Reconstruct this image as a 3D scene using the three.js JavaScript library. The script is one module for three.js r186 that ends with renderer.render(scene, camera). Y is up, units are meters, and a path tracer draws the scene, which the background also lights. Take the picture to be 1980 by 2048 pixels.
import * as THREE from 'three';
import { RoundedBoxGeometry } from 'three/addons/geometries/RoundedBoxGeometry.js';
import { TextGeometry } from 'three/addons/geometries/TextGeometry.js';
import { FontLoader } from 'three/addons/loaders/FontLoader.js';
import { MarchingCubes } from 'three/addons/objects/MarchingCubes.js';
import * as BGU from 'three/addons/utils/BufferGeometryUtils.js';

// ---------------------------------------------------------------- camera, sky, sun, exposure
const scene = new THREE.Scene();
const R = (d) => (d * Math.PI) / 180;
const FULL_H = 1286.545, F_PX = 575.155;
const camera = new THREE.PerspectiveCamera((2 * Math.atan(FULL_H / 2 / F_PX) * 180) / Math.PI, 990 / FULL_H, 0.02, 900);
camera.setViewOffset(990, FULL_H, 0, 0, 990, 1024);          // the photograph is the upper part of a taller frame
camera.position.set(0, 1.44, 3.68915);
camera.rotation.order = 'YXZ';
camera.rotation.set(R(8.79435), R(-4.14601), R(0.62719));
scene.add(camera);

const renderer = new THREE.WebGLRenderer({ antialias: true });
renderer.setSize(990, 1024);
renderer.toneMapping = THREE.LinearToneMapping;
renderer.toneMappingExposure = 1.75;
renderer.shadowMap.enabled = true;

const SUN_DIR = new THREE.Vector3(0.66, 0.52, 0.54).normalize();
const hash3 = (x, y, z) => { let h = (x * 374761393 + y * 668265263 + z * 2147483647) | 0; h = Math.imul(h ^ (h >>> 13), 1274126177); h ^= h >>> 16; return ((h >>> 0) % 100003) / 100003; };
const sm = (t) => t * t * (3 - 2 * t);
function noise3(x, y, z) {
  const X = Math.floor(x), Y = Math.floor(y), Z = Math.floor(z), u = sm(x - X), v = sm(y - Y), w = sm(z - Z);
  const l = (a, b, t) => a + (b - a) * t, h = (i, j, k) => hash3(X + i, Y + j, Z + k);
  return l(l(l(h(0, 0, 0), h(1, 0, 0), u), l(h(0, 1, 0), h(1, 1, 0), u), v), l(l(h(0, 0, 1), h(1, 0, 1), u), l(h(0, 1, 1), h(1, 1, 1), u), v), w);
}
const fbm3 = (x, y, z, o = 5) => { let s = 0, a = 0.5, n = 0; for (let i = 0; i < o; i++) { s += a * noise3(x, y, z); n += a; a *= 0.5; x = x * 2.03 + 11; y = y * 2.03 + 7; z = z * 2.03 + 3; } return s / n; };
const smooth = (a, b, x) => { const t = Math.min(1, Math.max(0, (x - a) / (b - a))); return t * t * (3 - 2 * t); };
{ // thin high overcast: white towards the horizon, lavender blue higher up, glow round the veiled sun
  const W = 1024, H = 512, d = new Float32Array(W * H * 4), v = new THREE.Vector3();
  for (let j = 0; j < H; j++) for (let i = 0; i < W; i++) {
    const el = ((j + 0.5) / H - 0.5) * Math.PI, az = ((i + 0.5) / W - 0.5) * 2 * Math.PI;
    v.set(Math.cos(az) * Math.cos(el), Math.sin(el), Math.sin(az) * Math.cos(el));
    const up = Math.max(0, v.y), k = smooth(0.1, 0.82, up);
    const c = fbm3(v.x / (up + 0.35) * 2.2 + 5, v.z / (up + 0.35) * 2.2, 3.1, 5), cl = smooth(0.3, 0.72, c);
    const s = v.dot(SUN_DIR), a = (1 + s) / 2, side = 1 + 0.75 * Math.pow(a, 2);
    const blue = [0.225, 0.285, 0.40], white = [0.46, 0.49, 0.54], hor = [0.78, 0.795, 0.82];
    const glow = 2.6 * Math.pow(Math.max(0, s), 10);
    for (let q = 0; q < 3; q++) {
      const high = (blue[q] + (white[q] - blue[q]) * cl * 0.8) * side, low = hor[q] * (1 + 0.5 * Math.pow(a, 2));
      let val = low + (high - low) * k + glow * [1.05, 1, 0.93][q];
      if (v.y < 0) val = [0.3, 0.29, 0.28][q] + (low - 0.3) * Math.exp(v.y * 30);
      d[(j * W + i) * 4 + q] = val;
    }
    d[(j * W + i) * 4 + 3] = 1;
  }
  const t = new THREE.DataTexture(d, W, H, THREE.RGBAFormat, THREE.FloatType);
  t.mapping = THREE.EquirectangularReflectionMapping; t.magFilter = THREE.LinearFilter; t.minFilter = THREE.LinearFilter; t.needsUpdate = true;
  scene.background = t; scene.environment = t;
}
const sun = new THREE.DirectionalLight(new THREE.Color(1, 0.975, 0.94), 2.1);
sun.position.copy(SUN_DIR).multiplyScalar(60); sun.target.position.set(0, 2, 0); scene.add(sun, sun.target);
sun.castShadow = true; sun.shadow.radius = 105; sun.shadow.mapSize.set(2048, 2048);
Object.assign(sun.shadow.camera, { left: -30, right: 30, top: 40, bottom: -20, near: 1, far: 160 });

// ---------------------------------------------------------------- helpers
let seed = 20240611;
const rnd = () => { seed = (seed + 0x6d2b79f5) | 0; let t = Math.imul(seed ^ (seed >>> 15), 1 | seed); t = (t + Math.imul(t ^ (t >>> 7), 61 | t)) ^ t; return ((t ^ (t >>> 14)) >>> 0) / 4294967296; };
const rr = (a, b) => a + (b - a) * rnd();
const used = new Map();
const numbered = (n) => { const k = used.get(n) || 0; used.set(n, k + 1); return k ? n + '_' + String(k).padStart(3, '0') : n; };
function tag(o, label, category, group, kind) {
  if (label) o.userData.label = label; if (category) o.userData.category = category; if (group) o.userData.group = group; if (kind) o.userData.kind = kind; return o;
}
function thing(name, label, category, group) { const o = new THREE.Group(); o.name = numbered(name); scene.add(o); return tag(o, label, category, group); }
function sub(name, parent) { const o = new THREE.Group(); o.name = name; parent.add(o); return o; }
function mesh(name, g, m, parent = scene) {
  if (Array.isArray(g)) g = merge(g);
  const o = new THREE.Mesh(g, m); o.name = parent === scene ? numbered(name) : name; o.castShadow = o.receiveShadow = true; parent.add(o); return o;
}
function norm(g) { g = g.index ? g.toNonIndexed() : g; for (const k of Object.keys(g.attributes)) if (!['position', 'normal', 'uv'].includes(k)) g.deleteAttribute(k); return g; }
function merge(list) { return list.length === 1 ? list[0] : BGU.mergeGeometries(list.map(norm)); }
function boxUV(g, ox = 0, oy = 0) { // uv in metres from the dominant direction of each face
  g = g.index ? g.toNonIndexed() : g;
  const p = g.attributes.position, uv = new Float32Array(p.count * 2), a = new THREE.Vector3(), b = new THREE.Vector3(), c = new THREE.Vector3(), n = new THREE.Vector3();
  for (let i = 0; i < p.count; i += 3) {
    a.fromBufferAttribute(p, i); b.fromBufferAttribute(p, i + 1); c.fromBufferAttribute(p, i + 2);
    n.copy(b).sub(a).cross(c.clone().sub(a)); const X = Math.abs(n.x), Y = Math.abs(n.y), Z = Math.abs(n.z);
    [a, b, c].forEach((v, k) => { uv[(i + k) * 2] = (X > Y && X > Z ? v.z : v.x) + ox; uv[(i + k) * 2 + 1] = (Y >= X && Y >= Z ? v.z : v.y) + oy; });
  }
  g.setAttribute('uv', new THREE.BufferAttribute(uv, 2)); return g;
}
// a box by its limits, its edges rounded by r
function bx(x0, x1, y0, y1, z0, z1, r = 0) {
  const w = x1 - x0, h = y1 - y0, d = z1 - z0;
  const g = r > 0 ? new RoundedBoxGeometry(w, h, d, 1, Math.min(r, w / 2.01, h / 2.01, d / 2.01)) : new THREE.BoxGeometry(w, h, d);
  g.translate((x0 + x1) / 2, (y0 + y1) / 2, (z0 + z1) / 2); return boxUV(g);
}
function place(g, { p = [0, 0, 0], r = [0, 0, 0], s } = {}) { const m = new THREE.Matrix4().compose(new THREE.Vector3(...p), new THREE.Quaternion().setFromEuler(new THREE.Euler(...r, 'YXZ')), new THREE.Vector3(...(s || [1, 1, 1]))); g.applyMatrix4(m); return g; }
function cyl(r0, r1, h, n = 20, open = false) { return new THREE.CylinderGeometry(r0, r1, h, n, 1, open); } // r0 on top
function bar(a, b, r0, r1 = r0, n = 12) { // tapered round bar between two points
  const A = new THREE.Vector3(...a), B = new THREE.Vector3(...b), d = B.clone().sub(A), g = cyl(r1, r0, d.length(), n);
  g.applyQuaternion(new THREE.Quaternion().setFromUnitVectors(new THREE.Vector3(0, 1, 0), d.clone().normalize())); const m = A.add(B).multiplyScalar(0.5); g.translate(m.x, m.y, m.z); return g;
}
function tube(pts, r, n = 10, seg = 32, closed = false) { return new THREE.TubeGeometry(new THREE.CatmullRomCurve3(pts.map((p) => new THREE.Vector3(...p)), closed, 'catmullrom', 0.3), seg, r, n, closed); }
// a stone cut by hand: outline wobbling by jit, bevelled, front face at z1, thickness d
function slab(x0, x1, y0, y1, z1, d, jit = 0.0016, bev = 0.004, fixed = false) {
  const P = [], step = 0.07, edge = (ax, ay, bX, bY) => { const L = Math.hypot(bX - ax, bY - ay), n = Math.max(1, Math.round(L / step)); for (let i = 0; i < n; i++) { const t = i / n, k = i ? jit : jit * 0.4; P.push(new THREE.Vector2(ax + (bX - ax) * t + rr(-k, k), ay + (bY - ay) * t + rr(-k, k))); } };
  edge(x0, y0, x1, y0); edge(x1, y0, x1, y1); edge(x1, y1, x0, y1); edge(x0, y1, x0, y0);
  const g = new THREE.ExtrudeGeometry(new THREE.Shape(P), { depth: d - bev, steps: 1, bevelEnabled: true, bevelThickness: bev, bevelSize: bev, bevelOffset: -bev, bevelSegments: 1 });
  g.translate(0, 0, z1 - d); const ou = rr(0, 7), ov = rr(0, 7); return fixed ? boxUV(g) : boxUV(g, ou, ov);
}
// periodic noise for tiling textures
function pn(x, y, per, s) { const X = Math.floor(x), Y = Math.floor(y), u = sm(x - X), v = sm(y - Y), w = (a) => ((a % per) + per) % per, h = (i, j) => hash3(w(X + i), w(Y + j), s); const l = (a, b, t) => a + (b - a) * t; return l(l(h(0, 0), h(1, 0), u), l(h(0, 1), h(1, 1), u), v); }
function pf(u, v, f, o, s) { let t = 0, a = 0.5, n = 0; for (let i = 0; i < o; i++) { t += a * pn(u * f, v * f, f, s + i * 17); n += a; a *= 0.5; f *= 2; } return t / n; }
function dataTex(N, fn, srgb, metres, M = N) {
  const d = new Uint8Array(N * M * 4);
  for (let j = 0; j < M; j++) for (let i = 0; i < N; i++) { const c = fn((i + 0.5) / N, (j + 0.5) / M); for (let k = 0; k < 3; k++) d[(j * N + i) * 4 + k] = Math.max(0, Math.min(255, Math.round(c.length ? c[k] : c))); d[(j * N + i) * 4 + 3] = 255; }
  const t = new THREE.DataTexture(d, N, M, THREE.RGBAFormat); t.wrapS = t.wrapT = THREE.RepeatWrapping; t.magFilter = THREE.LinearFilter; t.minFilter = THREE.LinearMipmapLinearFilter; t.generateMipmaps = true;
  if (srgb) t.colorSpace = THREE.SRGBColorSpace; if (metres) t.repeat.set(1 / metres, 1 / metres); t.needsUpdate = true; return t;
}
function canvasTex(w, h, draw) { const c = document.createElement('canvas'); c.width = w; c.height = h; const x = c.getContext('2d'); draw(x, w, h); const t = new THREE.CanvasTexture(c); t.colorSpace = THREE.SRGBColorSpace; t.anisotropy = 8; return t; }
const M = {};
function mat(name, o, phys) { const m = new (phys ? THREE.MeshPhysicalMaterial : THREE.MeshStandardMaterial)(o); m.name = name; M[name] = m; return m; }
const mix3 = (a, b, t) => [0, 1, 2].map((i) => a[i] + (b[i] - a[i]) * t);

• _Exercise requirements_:
Return, please, the lines of the data from the first through the line containing "scene.add(camera);", both kept, exactly as they stand and nothing more.

• _Expected answer_:
Reconstruct this image as a 3D scene using the three.js JavaScript library. The script is one module for three.js r186 that ends with renderer.render(scene, camera). Y is up, units are meters, and a path tracer draws the scene, which the background also lights. Take the picture to be 1980 by 2048 pixels.
import * as THREE from 'three';
import { RoundedBoxGeometry } from 'three/addons/geometries/RoundedBoxGeometry.js';
import { TextGeometry } from 'three/addons/geometries/TextGeometry.js';
import { FontLoader } from 'three/addons/loaders/FontLoader.js';
import { MarchingCubes } from 'three/addons/objects/MarchingCubes.js';
import * as BGU from 'three/addons/utils/BufferGeometryUtils.js';

// ---------------------------------------------------------------- camera, sky, sun, exposure
const scene = new THREE.Scene();
const R = (d) => (d * Math.PI) / 180;
const FULL_H = 1286.545, F_PX = 575.155;
const camera = new THREE.PerspectiveCamera((2 * Math.atan(FULL_H / 2 / F_PX) * 180) / Math.PI, 990 / FULL_H, 0.02, 900);
camera.setViewOffset(990, FULL_H, 0, 0, 990, 1024);          // the photograph is the upper part of a taller frame
camera.position.set(0, 1.44, 3.68915);
camera.rotation.order = 'YXZ';
camera.rotation.set(R(8.79435), R(-4.14601), R(0.62719));
scene.add(camera);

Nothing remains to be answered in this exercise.